Provided material:

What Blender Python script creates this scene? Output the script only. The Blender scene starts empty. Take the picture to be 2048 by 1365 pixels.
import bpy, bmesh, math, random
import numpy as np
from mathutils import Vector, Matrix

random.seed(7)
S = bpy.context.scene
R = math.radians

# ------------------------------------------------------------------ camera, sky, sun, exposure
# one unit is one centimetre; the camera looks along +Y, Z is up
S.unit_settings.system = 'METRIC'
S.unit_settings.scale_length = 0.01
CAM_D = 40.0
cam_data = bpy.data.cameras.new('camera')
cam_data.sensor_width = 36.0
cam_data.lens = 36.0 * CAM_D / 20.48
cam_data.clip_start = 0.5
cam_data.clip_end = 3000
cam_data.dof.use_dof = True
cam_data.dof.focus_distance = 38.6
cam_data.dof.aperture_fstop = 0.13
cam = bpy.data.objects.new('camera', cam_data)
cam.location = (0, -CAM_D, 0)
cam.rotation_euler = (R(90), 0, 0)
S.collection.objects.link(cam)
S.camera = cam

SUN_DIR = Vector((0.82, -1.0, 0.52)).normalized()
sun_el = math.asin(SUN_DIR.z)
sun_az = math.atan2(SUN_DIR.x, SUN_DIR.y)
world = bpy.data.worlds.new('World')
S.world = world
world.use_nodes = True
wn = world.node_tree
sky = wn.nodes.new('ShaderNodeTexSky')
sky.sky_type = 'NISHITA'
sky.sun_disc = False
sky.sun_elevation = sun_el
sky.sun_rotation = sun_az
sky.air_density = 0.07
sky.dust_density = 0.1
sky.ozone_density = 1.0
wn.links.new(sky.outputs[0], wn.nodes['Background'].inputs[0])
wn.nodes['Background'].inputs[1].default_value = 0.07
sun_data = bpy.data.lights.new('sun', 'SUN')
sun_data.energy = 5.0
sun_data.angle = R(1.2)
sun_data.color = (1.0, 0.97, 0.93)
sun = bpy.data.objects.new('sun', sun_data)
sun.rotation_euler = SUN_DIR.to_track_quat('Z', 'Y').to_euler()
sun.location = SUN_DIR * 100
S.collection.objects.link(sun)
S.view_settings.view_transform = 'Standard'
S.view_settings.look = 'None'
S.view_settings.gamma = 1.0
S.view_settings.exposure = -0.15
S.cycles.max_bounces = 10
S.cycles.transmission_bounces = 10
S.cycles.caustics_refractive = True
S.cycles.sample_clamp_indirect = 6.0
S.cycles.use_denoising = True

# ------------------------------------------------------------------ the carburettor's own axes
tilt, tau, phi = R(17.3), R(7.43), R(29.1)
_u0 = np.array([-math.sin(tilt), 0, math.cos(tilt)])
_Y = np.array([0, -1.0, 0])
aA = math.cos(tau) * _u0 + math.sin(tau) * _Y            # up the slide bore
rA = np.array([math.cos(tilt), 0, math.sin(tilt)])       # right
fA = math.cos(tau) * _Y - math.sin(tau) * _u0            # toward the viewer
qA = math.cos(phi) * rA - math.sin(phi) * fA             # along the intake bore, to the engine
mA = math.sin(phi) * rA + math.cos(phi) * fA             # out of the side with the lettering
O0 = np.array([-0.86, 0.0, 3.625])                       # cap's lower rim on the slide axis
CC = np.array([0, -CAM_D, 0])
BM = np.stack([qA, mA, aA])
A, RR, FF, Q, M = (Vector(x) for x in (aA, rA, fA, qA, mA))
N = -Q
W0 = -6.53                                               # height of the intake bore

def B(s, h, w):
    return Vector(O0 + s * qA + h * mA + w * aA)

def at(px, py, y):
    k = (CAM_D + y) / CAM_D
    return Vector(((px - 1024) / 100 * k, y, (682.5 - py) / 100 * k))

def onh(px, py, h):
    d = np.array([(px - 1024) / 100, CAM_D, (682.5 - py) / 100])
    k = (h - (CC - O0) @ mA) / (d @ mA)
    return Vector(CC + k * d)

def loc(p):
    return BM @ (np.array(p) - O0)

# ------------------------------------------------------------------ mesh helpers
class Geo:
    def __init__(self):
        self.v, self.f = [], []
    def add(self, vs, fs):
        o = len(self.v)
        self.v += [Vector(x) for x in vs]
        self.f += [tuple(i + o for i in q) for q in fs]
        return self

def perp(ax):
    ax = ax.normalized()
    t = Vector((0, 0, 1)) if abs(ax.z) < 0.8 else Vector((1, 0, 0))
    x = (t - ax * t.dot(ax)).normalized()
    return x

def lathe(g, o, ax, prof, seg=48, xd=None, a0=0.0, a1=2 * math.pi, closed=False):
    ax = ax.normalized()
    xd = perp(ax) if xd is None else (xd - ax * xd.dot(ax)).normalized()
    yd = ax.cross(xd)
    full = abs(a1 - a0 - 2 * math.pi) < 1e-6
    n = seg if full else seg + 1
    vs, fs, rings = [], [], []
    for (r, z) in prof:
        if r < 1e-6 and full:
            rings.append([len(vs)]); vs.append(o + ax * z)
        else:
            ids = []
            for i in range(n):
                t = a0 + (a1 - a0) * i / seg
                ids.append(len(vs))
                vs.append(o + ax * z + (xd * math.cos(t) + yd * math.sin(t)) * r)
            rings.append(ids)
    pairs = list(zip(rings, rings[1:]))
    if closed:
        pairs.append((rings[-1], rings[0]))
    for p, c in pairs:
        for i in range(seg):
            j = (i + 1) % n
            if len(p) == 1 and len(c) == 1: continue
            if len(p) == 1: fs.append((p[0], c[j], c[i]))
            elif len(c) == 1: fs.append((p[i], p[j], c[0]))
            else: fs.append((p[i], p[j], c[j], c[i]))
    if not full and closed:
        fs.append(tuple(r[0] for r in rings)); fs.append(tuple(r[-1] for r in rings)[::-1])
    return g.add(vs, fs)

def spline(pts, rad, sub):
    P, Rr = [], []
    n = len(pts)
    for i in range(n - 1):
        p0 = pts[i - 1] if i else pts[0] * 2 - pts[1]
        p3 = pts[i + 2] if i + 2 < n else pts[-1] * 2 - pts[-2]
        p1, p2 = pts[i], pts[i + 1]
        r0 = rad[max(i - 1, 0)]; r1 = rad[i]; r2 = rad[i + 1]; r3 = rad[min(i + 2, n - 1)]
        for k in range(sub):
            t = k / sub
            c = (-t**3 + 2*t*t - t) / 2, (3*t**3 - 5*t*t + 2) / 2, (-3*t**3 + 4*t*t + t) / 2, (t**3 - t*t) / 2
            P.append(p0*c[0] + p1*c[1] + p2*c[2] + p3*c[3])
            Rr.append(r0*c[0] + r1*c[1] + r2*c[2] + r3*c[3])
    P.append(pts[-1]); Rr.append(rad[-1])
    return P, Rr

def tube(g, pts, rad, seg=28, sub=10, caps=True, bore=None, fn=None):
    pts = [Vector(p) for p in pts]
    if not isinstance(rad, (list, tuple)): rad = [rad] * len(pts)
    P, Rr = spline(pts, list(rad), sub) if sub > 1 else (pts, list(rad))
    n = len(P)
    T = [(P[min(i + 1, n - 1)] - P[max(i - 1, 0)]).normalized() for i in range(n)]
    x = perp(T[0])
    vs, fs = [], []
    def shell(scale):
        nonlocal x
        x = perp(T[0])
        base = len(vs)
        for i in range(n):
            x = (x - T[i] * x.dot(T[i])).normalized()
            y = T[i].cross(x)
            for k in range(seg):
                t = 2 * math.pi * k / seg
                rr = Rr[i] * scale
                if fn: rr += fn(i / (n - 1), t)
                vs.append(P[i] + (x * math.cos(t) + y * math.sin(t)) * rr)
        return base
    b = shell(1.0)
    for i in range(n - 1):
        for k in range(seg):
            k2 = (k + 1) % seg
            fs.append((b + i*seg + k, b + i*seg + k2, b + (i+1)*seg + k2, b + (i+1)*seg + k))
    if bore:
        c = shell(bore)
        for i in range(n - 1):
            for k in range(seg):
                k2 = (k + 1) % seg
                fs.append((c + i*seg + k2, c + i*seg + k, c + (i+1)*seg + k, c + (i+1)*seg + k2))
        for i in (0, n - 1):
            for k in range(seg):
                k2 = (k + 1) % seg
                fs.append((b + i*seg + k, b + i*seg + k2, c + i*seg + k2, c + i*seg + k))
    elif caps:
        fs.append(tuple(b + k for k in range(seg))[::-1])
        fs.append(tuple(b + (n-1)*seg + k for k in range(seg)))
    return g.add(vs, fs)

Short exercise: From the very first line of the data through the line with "S.cycles.use_denoising = True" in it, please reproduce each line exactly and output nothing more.

Exercise solution:
What Blender Python script creates this scene? Output the script only. The Blender scene starts empty. Take the picture to be 2048 by 1365 pixels.
import bpy, bmesh, math, random
import numpy as np
from mathutils import Vector, Matrix

random.seed(7)
S = bpy.context.scene
R = math.radians

# ------------------------------------------------------------------ camera, sky, sun, exposure
# one unit is one centimetre; the camera looks along +Y, Z is up
S.unit_settings.system = 'METRIC'
S.unit_settings.scale_length = 0.01
CAM_D = 40.0
cam_data = bpy.data.cameras.new('camera')
cam_data.sensor_width = 36.0
cam_data.lens = 36.0 * CAM_D / 20.48
cam_data.clip_start = 0.5
cam_data.clip_end = 3000
cam_data.dof.use_dof = True
cam_data.dof.focus_distance = 38.6
cam_data.dof.aperture_fstop = 0.13
cam = bpy.data.objects.new('camera', cam_data)
cam.location = (0, -CAM_D, 0)
cam.rotation_euler = (R(90), 0, 0)
S.collection.objects.link(cam)
S.camera = cam

SUN_DIR = Vector((0.82, -1.0, 0.52)).normalized()
sun_el = math.asin(SUN_DIR.z)
sun_az = math.atan2(SUN_DIR.x, SUN_DIR.y)
world = bpy.data.worlds.new('World')
S.world = world
world.use_nodes = True
wn = world.node_tree
sky = wn.nodes.new('ShaderNodeTexSky')
sky.sky_type = 'NISHITA'
sky.sun_disc = False
sky.sun_elevation = sun_el
sky.sun_rotation = sun_az
sky.air_density = 0.07
sky.dust_density = 0.1
sky.ozone_density = 1.0
wn.links.new(sky.outputs[0], wn.nodes['Background'].inputs[0])
wn.nodes['Background'].inputs[1].default_value = 0.07
sun_data = bpy.data.lights.new('sun', 'SUN')
sun_data.energy = 5.0
sun_data.angle = R(1.2)
sun_data.color = (1.0, 0.97, 0.93)
sun = bpy.data.objects.new('sun', sun_data)
sun.rotation_euler = SUN_DIR.to_track_quat('Z', 'Y').to_euler()
sun.location = SUN_DIR * 100
S.collection.objects.link(sun)
S.view_settings.view_transform = 'Standard'
S.view_settings.look = 'None'
S.view_settings.gamma = 1.0
S.view_settings.exposure = -0.15
S.cycles.max_bounces = 10
S.cycles.transmission_bounces = 10
S.cycles.caustics_refractive = True
S.cycles.sample_clamp_indirect = 6.0
S.cycles.use_denoising = True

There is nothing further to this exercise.